- [Do this] Your task is to retype each line of the data below exactly.

+++ Information shown +++

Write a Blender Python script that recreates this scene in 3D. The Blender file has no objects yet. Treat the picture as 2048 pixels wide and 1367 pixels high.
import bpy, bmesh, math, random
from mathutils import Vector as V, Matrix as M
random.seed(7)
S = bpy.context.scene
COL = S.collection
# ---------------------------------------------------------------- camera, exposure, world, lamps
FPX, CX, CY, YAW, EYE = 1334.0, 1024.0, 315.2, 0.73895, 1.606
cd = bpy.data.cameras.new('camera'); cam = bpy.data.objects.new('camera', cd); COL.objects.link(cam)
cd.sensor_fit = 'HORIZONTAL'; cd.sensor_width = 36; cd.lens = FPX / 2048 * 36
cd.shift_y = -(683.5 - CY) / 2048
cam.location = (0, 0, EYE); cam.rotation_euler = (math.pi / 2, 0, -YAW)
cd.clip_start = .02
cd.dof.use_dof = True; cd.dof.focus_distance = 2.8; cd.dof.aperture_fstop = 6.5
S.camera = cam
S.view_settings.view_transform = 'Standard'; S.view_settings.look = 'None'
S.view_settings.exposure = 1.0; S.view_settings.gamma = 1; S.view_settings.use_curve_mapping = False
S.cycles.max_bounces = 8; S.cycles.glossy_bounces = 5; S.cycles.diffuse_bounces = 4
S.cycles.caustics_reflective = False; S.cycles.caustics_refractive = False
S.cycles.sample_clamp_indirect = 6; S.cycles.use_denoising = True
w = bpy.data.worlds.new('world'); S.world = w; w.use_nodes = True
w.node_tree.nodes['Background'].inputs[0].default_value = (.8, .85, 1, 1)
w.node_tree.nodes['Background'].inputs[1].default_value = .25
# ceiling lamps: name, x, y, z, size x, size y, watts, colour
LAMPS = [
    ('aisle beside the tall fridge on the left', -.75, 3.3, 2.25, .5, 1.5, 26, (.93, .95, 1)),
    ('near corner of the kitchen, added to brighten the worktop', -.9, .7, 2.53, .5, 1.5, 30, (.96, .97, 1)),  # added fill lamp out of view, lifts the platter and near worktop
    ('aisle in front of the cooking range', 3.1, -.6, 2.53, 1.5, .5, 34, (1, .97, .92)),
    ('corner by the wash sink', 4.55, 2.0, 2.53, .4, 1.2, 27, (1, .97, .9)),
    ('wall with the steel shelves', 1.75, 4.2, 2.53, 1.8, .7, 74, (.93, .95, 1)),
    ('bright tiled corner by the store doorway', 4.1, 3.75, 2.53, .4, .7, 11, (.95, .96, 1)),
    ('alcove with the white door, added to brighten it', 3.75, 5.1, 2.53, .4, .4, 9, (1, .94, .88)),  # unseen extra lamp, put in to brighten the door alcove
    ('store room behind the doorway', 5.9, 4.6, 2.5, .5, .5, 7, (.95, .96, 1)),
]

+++

- [Full answer]
Write a Blender Python script that recreates this scene in 3D. The Blender file has no objects yet. Treat the picture as 2048 pixels wide and 1367 pixels high.
import bpy, bmesh, math, random
from mathutils import Vector as V, Matrix as M
random.seed(7)
S = bpy.context.scene
COL = S.collection
# ---------------------------------------------------------------- camera, exposure, world, lamps
FPX, CX, CY, YAW, EYE = 1334.0, 1024.0, 315.2, 0.73895, 1.606
cd = bpy.data.cameras.new('camera'); cam = bpy.data.objects.new('camera', cd); COL.objects.link(cam)
cd.sensor_fit = 'HORIZONTAL'; cd.sensor_width = 36; cd.lens = FPX / 2048 * 36
cd.shift_y = -(683.5 - CY) / 2048
cam.location = (0, 0, EYE); cam.rotation_euler = (math.pi / 2, 0, -YAW)
cd.clip_start = .02
cd.dof.use_dof = True; cd.dof.focus_distance = 2.8; cd.dof.aperture_fstop = 6.5
S.camera = cam
S.view_settings.view_transform = 'Standard'; S.view_settings.look = 'None'
S.view_settings.exposure = 1.0; S.view_settings.gamma = 1; S.view_settings.use_curve_mapping = False
S.cycles.max_bounces = 8; S.cycles.glossy_bounces = 5; S.cycles.diffuse_bounces = 4
S.cycles.caustics_reflective = False; S.cycles.caustics_refractive = False
S.cycles.sample_clamp_indirect = 6; S.cycles.use_denoising = True
w = bpy.data.worlds.new('world'); S.world = w; w.use_nodes = True
w.node_tree.nodes['Background'].inputs[0].default_value = (.8, .85, 1, 1)
w.node_tree.nodes['Background'].inputs[1].default_value = .25
# ceiling lamps: name, x, y, z, size x, size y, watts, colour
LAMPS = [
    ('aisle beside the tall fridge on the left', -.75, 3.3, 2.25, .5, 1.5, 26, (.93, .95, 1)),
    ('near corner of the kitchen, added to brighten the worktop', -.9, .7, 2.53, .5, 1.5, 30, (.96, .97, 1)),  # added fill lamp out of view, lifts the platter and near worktop
    ('aisle in front of the cooking range', 3.1, -.6, 2.53, 1.5, .5, 34, (1, .97, .92)),
    ('corner by the wash sink', 4.55, 2.0, 2.53, .4, 1.2, 27, (1, .97, .9)),
    ('wall with the steel shelves', 1.75, 4.2, 2.53, 1.8, .7, 74, (.93, .95, 1)),
    ('bright tiled corner by the store doorway', 4.1, 3.75, 2.53, .4, .7, 11, (.95, .96, 1)),
    ('alcove with the white door, added to brighten it', 3.75, 5.1, 2.53, .4, .4, 9, (1, .94, .88)),  # unseen extra lamp, put in to brighten the door alcove
    ('store room behind the doorway', 5.9, 4.6, 2.5, .5, .5, 7, (.95, .96, 1)),
]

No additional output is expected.